Locals gush about the 80-plus different foods served on sticks, the beauty queens carved in 90-pound blocks of butter, the giant Ferris wheels and the 1,450-pound swine.

They urge (or, better yet, compel) you to watch the Llama Costume Contest; to avoid the Kidway, whatever that is; to wear comfortable shoes; to take the SkyGlider chairlift instead of the Skyride because it’s better for photos; and to bring along a trusted guide.

As a new resident and a first-time fair attendee, I welcomed the advice — even if I didn’t exactly follow it.

On Thursday, I spent seven solitary hours wandering the fairgrounds with 122,694 others. The Minnesota State Fair is the biggest state fair in the United States by daily attendance, and this year it broke the record for the most visitors to ever attend on opening day. And I broke a personal record, for most junk food consumed in a day.

Butter is in the eye of the beholder.

I was told to dress for a long day of walking in heat and humidity. “It’s like the Mall of America,” a friend said. “But sweaty.”

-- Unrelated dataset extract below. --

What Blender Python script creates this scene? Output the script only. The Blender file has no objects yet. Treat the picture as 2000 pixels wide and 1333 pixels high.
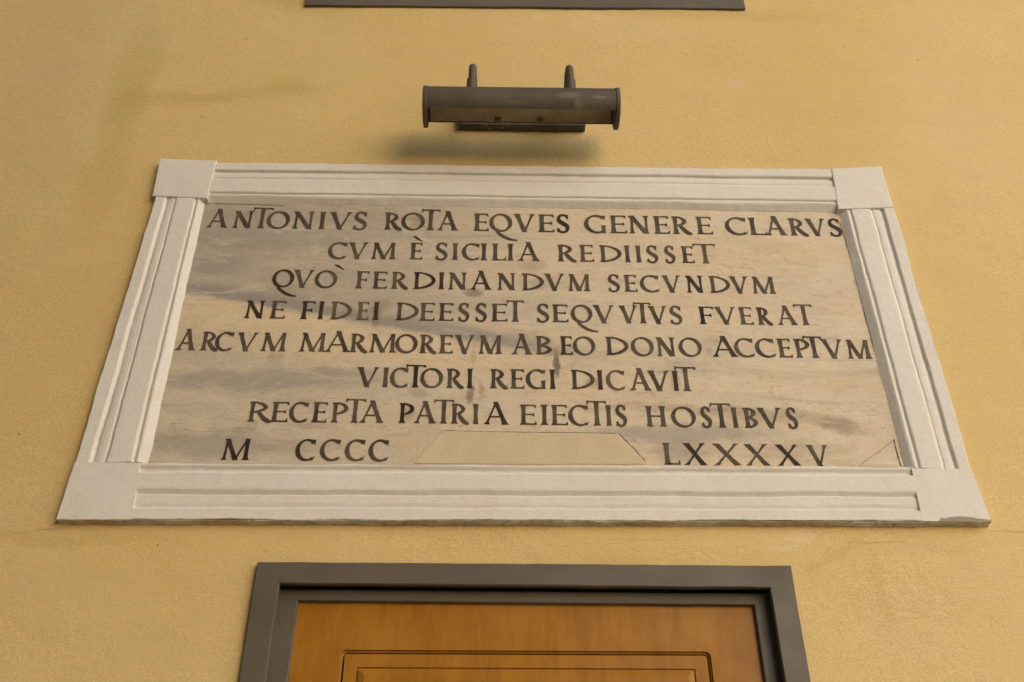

The heat makes the famous butter sculptures of beauty queens that much more remarkable — you know they wouldn’t last long outside of the 40-degree cooler in the Dairy Building where they are carved. There, finalists from the Princess Kay of the Milky Way contest (a pageant for women who live or work on dairy farms) sit for six to eight hours to have their likeness carved by Linda Christensen, who has been sculpting at the fair since 1972.

Rebekka Paskewitz, a finalist in the competition, held a toothy braces smile while she sat for her sculpture, and later while she waved at her adoring fans. I learned that two of her cousins had previously been named Princess Kay finalists, and that the family planned to take photos of the pageant queens with their three sculptures after the fair. Freezer space must run in the family, as well.

Dairy pageants are far from the only competitions at the Minnesota State Fair. I saw buff men in plaid competing in events like the ax throw, the speed climb and the springboard chop at the Timberworks Lumberjack show. I admired the gigantic pumpkins of the Giant Pumpkin Contest (the winner weighed 1,108 pounds) and Christmas tree No. 14, whose needle retention, scent and conifer shape made it a fan favorite in the Christmas tree competition. I spent a disproportionate amount of time watching fairgoers zoom down a 170-foot-long rainbow-colored Giant Slide.

Some traditions are harder to stomach.

It wasn’t all fun and games. I wandered into the CHS Miracle of Birth Center expecting to witness something uplifting. Instead I found … well … something.

A sow was in the throes of delivering a litter of piglets. There was a man using a forceps-like tool to extract a stuck piglet while the crowd watched with bated breath in the bleachers.

That particular piglet made it out alive, if bloodied, but the next was stillborn and immediately carted away in a plastic bag. My only solace was a little boy who asked, of the pig in labor, “Why are we looking at the butt?”

Searching for something a bit lighter, I took the 360-degree Sky Flyer swing ride and booked a round-trip ticket on the SkyGlider chairlift. Being high up above the fairgrounds afforded half an hour of peace — and a bird’s-eye view of all of the snacks.

I had to skip the deep-fried Twinkies.

The real point of the fair, as I now understand it, is to eat all day long.

I started with a Pronto Pup — essentially a corn dog made with pancake batter — and moved on from there to Mouse Trap cheese curds; deep fried apple pie topped with cinnamon ice cream; a frozen apple cider push-pop; fresh-squeezed lemonade; and a First Kiss apple, a new variety developed at the University of Minnesota that is similar to Honeycrisp but ripens a month earlier.

I skipped the corn on the cob, only because it required an advance ticket purchase, but couldn’t leave without a bucket full of Sweet Martha’s chocolate chip cookies. The company sells a million cookies every day, slinging them out at three different locations in large, overflowing plastic tubs.

One of the best tips I received before going to the fair was to save Sweet Martha’s for last. The bucket holds nearly four dozen cookies and isn’t exactly convenient to carry throughout the day. So, with a too-full stomach and sore feet, I joined a 45-minute line for baked goods.

At one point, I heard a young boy scream exactly what all of us were feeling: “I just want to get cookies and go home!” The day had been long for everyone: the ride engineers, the butter models, the sow, the corn dog fryers and the cookie bakers. So, after I’d collected my bucket from Sweet Martha’s, I went home to rest — and digest.